Against this background, Minister Franklyn said the seminar was a useful opportunity for discussion and exchange of information especially as CARICOM moved towards the establishment of an effective regime of Sanitary and Phyto-sanitary measures through the setting up of a regional institution as advocated by Member-States in the Revised Treaty of Chagaramas.
According to the Minister, one of the problems faced by developing countries in strengthening Sanitary and Phyto-sanitary regimes at the national and regional levels, was the World Trade Organization (WTO) Agreement. This allowed the developed countries, such as Member States of the European Union to set the standards bar above the level of existing international standards.
“To access export markets, we have often had to meet not only international standards but also those higher standards established by developed trading partners. Indeed, many of the challenges faced by our exporters in overseas markets are already related to Sanitary and Phyto-sanitary measures.
In this regard, we remain challenged by our own inability to participate fully in the work of the international standard-setting bodies.”
Mr. Franklyn emphasised that as the technological gap widened between developed and developing countries, there was the need for technical and financial assistance to be provided to developing countries to aid them in strengthening their SPS regimes.
“This is required to fully implement the WTO Sanitary and Phyto-sanitary Agreement, through not only the monitoring of exports but also the development of our import monitoring mechanisms and attaining and maintaining international standards on local farms and in private and public industries.”
Mr.
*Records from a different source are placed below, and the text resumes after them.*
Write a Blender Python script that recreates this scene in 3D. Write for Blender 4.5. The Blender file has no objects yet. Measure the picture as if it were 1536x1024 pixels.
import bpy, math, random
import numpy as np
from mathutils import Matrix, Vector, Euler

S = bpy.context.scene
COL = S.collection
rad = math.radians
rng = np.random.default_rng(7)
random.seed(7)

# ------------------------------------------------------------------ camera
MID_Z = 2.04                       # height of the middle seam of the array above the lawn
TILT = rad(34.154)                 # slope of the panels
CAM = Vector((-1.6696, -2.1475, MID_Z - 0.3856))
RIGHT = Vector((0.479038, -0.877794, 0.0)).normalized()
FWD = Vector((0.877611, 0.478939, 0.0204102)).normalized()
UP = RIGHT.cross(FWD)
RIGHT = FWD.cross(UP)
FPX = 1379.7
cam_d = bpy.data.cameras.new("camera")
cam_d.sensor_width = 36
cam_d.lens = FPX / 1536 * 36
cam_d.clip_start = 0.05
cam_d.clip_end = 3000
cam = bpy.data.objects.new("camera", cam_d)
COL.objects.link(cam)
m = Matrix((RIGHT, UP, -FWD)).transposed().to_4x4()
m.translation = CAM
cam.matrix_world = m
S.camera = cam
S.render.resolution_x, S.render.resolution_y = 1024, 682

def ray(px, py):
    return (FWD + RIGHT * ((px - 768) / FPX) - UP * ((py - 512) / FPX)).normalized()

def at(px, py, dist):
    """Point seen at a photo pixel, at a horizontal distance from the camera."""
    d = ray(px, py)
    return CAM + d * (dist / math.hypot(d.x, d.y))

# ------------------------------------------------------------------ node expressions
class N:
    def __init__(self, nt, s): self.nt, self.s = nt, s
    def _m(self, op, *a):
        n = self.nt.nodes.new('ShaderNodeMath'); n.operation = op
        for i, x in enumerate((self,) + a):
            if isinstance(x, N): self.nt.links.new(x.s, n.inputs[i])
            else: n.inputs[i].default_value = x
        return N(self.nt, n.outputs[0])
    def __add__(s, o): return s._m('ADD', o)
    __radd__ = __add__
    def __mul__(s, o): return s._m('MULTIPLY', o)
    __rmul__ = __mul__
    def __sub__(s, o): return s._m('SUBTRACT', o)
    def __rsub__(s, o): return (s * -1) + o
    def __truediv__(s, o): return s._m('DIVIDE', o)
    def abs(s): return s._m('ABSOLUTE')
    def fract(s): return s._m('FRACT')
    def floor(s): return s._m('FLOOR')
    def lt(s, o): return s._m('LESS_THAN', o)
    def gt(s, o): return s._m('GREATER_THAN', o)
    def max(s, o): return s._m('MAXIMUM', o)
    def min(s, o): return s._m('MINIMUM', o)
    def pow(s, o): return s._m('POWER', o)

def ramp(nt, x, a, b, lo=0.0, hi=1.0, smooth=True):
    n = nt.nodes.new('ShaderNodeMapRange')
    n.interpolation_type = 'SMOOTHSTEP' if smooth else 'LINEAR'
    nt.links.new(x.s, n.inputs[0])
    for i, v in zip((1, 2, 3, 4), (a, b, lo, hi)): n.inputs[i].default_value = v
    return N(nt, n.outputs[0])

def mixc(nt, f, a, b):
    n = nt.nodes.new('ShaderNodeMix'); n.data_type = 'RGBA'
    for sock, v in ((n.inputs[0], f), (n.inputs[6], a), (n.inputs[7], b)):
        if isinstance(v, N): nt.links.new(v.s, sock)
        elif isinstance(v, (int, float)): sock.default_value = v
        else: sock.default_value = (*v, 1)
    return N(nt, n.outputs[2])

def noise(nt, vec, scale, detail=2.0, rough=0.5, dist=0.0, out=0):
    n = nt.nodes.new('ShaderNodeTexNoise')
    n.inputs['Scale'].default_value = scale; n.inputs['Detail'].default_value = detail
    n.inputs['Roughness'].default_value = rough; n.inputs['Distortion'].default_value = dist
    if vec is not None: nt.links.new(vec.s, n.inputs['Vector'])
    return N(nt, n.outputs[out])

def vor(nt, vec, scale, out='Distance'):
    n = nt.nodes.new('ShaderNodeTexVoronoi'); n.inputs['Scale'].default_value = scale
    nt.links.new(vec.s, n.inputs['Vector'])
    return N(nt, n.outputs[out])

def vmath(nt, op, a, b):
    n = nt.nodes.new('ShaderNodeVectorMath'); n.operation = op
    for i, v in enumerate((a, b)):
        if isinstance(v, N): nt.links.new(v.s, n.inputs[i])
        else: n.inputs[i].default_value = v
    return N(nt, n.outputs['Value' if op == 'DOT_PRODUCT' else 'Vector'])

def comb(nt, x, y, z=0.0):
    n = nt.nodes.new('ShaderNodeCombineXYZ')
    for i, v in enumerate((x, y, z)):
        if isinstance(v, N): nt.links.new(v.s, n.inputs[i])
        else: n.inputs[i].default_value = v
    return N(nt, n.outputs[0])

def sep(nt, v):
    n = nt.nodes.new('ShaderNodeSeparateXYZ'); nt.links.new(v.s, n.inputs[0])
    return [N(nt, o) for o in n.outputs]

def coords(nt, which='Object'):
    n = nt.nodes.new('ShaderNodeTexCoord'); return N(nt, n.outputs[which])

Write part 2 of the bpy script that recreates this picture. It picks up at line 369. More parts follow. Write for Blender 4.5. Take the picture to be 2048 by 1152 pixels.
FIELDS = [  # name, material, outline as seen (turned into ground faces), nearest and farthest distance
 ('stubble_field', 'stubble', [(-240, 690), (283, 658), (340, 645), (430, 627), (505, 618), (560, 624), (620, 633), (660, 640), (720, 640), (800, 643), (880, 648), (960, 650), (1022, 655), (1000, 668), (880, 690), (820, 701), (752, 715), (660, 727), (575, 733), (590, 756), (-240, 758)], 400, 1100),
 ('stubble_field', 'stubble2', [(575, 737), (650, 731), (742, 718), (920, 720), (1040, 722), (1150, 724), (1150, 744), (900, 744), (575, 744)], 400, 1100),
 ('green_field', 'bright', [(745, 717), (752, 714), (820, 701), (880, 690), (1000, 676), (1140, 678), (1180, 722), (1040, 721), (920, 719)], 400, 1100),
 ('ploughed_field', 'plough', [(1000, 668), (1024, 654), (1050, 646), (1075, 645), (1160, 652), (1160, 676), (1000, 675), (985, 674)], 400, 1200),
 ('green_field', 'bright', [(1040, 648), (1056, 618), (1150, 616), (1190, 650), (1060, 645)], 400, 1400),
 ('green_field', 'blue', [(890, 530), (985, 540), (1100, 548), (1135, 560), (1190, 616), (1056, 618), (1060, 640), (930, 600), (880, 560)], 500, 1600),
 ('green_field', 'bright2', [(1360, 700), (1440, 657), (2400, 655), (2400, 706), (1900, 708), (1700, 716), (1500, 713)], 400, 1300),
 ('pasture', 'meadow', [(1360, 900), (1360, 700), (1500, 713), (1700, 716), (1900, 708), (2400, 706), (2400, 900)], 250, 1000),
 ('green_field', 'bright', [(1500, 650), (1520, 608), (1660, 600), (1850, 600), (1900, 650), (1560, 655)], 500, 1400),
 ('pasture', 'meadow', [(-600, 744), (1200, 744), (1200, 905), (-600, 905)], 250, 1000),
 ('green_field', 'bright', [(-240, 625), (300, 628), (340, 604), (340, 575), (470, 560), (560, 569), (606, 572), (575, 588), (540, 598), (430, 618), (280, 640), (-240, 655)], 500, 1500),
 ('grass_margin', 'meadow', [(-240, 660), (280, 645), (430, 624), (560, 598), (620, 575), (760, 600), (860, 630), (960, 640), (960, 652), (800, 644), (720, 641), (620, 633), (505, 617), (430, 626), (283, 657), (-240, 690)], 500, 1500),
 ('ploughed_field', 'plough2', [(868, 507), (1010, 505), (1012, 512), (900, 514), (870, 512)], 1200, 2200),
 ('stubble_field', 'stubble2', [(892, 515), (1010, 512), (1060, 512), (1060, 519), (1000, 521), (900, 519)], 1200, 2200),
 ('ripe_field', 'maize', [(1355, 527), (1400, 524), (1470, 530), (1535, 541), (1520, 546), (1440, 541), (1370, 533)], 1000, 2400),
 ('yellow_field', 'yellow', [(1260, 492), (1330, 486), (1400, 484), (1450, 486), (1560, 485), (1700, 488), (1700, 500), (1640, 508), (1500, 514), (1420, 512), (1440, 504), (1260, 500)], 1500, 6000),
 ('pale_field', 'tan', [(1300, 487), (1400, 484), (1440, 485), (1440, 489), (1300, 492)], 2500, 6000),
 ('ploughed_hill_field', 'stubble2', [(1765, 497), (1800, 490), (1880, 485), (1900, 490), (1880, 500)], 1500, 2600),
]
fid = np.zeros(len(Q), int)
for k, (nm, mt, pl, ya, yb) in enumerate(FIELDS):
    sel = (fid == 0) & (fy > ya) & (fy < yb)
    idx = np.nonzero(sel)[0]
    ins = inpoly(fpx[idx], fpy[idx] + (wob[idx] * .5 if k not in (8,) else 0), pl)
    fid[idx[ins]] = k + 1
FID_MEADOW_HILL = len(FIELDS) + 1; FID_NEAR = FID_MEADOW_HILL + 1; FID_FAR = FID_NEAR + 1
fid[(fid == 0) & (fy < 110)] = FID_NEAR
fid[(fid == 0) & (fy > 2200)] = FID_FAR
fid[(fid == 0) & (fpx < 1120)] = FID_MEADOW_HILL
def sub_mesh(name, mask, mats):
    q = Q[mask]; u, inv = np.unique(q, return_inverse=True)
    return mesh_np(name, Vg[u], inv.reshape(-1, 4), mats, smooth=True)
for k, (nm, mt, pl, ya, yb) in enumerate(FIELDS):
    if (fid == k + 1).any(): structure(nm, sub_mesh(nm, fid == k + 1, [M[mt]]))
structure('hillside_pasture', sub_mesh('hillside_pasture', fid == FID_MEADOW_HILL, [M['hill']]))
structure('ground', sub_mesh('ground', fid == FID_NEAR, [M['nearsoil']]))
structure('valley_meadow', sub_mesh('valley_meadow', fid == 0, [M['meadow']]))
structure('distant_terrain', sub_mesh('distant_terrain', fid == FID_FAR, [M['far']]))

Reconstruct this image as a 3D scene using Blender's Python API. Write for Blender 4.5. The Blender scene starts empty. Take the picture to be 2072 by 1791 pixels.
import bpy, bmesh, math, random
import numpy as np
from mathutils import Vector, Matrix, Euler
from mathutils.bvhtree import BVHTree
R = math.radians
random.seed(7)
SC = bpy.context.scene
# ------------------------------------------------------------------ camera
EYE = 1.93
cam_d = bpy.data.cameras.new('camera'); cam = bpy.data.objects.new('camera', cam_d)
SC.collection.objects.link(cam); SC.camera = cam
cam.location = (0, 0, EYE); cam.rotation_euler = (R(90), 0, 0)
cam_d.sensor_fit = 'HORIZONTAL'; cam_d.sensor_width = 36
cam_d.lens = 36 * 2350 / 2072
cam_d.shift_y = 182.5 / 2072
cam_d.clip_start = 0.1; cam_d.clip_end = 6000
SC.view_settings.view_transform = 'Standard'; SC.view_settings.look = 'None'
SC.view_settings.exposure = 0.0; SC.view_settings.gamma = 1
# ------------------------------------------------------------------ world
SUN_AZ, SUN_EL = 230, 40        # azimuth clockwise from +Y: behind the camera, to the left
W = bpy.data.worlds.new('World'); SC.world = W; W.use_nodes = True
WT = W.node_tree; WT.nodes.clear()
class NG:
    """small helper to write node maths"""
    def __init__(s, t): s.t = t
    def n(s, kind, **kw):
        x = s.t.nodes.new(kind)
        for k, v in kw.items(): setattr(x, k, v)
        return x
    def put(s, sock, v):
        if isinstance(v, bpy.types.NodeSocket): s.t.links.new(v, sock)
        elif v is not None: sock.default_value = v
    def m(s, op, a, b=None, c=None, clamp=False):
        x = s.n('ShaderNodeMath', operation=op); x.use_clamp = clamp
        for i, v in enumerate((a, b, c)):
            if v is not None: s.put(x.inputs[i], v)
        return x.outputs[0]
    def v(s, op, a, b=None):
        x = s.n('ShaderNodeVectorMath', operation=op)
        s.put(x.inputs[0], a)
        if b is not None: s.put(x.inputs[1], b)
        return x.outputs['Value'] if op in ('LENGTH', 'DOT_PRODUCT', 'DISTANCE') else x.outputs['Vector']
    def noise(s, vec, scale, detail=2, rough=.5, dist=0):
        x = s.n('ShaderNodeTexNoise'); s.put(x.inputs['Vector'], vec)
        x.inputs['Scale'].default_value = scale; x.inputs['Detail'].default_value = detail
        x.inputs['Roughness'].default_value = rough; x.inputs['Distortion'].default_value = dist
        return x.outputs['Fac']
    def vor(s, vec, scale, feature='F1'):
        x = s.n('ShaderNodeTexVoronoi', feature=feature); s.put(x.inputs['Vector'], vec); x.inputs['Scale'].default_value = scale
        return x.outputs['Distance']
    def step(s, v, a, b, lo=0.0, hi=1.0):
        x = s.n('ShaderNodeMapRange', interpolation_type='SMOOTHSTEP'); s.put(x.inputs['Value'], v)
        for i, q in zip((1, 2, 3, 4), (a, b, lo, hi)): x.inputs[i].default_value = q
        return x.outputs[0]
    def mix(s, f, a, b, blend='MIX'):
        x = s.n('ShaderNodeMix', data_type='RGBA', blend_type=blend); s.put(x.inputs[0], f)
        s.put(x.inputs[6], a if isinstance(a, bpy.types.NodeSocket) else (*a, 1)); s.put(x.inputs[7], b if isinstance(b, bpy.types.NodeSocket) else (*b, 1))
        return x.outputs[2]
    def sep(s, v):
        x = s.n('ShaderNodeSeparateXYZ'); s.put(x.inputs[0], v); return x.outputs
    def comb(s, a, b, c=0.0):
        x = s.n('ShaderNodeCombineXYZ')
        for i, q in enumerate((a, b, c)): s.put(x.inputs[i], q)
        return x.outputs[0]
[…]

Franklyn pointed out that Jamaica and CARICOM partners had been implementing these WTO rules for more than a decade. Jamaica had also begun the development of plant health surveillance and pest control mechanisms as well as a Plant health Coordinating Committee
Minister Franklyn noted that teamwork manifested through collaboration and cooperation, represented one of the most viable avenues for the developing world to achieve its Sanitary and Phyto-sanitary goals.
This seminar presents an opportunity to address our special needs through the exchange of best practices with our neighbours.”I am, indeed, heartened at the level of representation from the Caribbean.
“I therefore urge the participants to fully utilize the lessons learnt here for the development and reinforcement of Sanitary and Phyto-sanitary measures in the region through their respective agencies. What is acquired here, should also enhance our capacity to participate more effectively in trade negotiations.”
The four-day seminar is organized by the Chilean Agency for International cooperation, the Japanese International Cooperation Agency and the CARICOM Secretariat.